All About Gauge Swatches
Squares of knit fabric arranged in a circle

All About Gauge Swatches


If you've wondered about the hooplah of gauge swatching (why? what's it for? is it necessary?) - this post is for you. Find out why we're ALL about gauge swatches at Bellish.

A gauge swatch is a tool that knitters use to calculate the finished size of their garment. The number of stitches per inch/cm determines the overall size, and whether your sweater fits the way it should (or not).

This is especially important for sweaters, where fit and size matter most. 

How do you know if your gauge is right for the pattern? You knit a swatch and measure it. 

If you’re new to swatching, we invite you to follow along and try this yourself so you can see how it works. 

Cast on about 30 stitches using the yarn and needles you plan to use for the project. This number can vary, but the goal is to cast on a number slightly higher than the gauge the pattern tells you to measure. (Meaning: If the pattern says the gauge is 22 st and 30 rows in 4 in/10cm, then you’ll want to cast on more than 22 stitches so you can measure a full 4 in/10 cm section and see if you have the right number of stitches there.

To create the swatch, knit it in stockinette stitch* (or in the recommended pattern), working back and forth until the little piece is just about square.
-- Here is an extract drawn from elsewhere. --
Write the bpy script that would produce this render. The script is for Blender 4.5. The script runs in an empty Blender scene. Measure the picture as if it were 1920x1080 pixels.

Then bind it off using a regular bind-off method. Cut the working yarn (leaving a tail that you can weave in later), and soak your swatch in a little basin of lukewarm water for about 20 minutes.

Why soak your swatch? This process allows the fiber to relax and expand, and will give you a more accurate measurement for finished size. 

When your swatch is finished soaking, press out the excess water and roll it in a towel. Then lay the swatch out flat on a little rubber mat or a folded towel, and pin the edges so they are flat and even. You want to pull the sides out so they’re nice and even, and just slightly taut (but not stretched). 

Let your swatch dry for a day, and then unpin it. Use a measuring tape or gauge ruler and measure across the stitches horizontally (just slightly away from the sides) to measure over a 4 in/10 cm space.

How many stitches do you count? 

Here’s an example based on a gauge goal of 22 stitches in 4 in/10 cm.

  • If you’re meant to have 22 stitches, but you have 24 stitches, that means your stitches are too small. It’s a bit confusing because the number is higher, but it means you’re fitting more stitches into the same amount of space. Remedy: Try going up to a larger needle size, or using a slightly heavier yarn (or both). Then swatch again.
  • If you’re meant to have 22 stitches, but you have 20 stitches, this means your stitches are too large. Even though the number is smaller than your goal of 22, this result means you’re fitting fewer stitches into the same space. Remedy: Try going down to a smaller needle size (or a lighter weight yarn) or both. Then swatch again.

Here’s why we swatch: Even if you use the exact right yarn and needles the pattern recommends, it doesn’t mean your gauge will come out exactly the way the pattern gauge says it should. Different knitting styles, types of knitting needles and different yarns can affect the size of your stitches - and they can have a noticeable impact on your gauge. 

When your gauge doesn’t match the gauge of a pattern, even by just a stitch or two, it means your sweater might end up a LOT bigger or a LOT smaller than you want it to be. Knitting a gauge swatch might seem like an annoying extra step, but it’s better to find out *before* you start knitting (rather than after you finish). 

When it comes to knitting a gauge swatch, just do it. (You’ll be glad you did.)

*Stockinette stitch means to knit the rows on the right side, and purl the rows on the wrong side. This means knit one row, purl one row, and repeat until the fabric is the size you want.